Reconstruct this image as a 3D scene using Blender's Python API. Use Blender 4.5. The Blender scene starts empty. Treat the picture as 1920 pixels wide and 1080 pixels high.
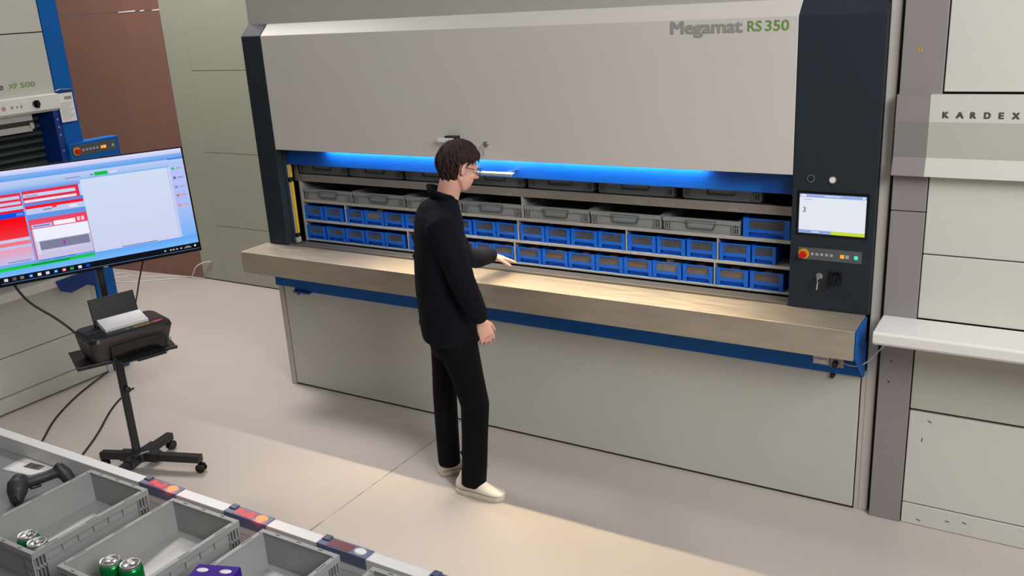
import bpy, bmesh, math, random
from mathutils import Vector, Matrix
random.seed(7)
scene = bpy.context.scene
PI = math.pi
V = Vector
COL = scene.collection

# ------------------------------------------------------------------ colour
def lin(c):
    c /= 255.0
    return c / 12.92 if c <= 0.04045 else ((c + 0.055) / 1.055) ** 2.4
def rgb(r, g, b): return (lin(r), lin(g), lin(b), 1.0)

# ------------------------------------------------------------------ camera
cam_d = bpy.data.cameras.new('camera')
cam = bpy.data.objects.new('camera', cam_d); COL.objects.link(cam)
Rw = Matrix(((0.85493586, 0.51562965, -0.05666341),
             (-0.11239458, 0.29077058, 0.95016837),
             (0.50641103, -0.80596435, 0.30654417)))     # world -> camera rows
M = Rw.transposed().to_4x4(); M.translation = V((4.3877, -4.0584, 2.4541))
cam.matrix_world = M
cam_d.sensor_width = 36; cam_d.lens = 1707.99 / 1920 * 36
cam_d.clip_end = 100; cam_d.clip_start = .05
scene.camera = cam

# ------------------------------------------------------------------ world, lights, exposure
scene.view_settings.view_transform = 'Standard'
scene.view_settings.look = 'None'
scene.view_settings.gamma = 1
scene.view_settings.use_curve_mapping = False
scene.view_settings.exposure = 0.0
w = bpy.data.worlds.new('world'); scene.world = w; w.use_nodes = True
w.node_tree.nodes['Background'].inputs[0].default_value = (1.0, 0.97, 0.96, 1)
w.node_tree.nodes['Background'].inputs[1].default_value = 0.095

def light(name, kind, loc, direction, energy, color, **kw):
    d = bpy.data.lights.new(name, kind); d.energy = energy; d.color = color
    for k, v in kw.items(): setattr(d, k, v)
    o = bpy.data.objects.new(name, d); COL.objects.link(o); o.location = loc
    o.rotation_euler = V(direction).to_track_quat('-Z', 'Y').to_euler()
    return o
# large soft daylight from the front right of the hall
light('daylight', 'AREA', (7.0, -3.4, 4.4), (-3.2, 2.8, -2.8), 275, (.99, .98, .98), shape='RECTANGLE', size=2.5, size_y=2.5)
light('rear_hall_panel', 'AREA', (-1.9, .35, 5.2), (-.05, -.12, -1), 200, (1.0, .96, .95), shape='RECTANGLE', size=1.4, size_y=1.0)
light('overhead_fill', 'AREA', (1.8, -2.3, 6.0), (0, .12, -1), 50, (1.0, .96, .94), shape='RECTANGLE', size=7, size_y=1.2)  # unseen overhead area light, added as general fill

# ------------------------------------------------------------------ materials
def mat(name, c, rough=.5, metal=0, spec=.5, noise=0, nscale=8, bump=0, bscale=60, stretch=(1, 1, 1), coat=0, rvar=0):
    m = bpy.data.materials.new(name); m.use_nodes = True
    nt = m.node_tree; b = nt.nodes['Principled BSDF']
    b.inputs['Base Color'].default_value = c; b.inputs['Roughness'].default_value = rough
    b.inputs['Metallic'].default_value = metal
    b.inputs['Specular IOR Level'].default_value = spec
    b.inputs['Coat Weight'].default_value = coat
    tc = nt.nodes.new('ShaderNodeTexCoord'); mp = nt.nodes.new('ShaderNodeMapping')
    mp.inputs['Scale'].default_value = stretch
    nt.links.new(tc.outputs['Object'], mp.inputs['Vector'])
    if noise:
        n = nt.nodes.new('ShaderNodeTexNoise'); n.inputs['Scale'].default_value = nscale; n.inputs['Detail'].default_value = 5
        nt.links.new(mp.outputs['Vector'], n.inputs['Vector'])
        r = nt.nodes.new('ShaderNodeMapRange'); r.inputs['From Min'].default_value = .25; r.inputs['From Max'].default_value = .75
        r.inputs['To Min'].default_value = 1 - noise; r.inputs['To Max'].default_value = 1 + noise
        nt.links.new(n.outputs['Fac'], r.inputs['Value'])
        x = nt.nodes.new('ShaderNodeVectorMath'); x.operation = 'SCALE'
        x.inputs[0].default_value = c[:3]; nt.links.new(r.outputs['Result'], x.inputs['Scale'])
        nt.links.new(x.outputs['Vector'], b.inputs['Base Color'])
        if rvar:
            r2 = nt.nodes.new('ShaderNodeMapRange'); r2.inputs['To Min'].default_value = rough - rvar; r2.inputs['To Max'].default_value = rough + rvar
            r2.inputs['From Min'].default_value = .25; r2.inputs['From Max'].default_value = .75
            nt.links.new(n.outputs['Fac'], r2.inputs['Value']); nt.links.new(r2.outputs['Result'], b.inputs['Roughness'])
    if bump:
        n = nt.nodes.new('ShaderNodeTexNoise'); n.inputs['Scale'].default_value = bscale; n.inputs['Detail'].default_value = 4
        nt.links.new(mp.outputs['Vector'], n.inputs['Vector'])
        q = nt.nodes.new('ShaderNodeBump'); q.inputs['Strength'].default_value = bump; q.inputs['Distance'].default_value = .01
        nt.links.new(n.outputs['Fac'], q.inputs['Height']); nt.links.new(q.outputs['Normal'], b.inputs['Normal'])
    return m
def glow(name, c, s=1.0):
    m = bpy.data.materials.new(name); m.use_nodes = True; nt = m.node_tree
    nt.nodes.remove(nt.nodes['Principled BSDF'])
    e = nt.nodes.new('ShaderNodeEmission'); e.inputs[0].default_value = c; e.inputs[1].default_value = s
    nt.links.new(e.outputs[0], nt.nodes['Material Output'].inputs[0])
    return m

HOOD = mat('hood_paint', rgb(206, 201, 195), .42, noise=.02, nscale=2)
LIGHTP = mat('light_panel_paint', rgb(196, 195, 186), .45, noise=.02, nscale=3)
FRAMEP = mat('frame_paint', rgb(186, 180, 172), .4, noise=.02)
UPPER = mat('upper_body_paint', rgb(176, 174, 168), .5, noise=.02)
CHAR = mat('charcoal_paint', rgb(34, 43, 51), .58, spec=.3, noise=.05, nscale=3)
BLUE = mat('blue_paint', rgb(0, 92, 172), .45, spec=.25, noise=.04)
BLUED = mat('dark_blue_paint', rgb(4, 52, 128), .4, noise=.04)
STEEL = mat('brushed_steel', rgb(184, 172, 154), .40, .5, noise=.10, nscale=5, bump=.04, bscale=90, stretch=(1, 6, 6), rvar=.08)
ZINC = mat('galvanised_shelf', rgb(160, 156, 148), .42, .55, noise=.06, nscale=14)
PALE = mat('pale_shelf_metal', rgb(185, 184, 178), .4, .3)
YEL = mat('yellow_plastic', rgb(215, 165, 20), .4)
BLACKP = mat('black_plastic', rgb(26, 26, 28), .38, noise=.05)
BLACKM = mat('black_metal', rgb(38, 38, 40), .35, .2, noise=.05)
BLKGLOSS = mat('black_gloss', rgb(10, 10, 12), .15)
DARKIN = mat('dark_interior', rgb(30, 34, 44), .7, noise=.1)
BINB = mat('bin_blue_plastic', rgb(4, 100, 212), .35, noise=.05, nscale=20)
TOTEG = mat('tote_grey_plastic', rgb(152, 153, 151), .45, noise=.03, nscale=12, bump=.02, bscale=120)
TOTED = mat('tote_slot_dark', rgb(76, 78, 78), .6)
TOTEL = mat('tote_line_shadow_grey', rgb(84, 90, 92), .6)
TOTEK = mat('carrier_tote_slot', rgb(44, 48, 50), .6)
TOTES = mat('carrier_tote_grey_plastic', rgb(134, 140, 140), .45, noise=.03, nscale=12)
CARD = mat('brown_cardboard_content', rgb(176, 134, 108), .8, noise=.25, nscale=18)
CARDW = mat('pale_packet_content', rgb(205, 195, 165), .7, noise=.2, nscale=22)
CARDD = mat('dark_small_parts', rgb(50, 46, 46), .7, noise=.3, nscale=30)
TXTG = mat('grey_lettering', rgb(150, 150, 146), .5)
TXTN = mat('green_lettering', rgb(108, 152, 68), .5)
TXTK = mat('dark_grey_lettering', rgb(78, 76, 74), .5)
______
REQUIREMENTS — Pictures are excluded; extract exactly the lines from the start of the data through the line that holds "scene.camera = cam", both ends included.

EXERCISE RESPONSE —
Reconstruct this image as a 3D scene using Blender's Python API. Use Blender 4.5. The Blender scene starts empty. Treat the picture as 1920 pixels wide and 1080 pixels high.
import bpy, bmesh, math, random
from mathutils import Vector, Matrix
random.seed(7)
scene = bpy.context.scene
PI = math.pi
V = Vector
COL = scene.collection

# ------------------------------------------------------------------ colour
def lin(c):
    c /= 255.0
    return c / 12.92 if c <= 0.04045 else ((c + 0.055) / 1.055) ** 2.4
def rgb(r, g, b): return (lin(r), lin(g), lin(b), 1.0)

# ------------------------------------------------------------------ camera
cam_d = bpy.data.cameras.new('camera')
cam = bpy.data.objects.new('camera', cam_d); COL.objects.link(cam)
Rw = Matrix(((0.85493586, 0.51562965, -0.05666341),
             (-0.11239458, 0.29077058, 0.95016837),
             (0.50641103, -0.80596435, 0.30654417)))     # world -> camera rows
M = Rw.transposed().to_4x4(); M.translation = V((4.3877, -4.0584, 2.4541))
cam.matrix_world = M
cam_d.sensor_width = 36; cam_d.lens = 1707.99 / 1920 * 36
cam_d.clip_end = 100; cam_d.clip_start = .05
scene.camera = cam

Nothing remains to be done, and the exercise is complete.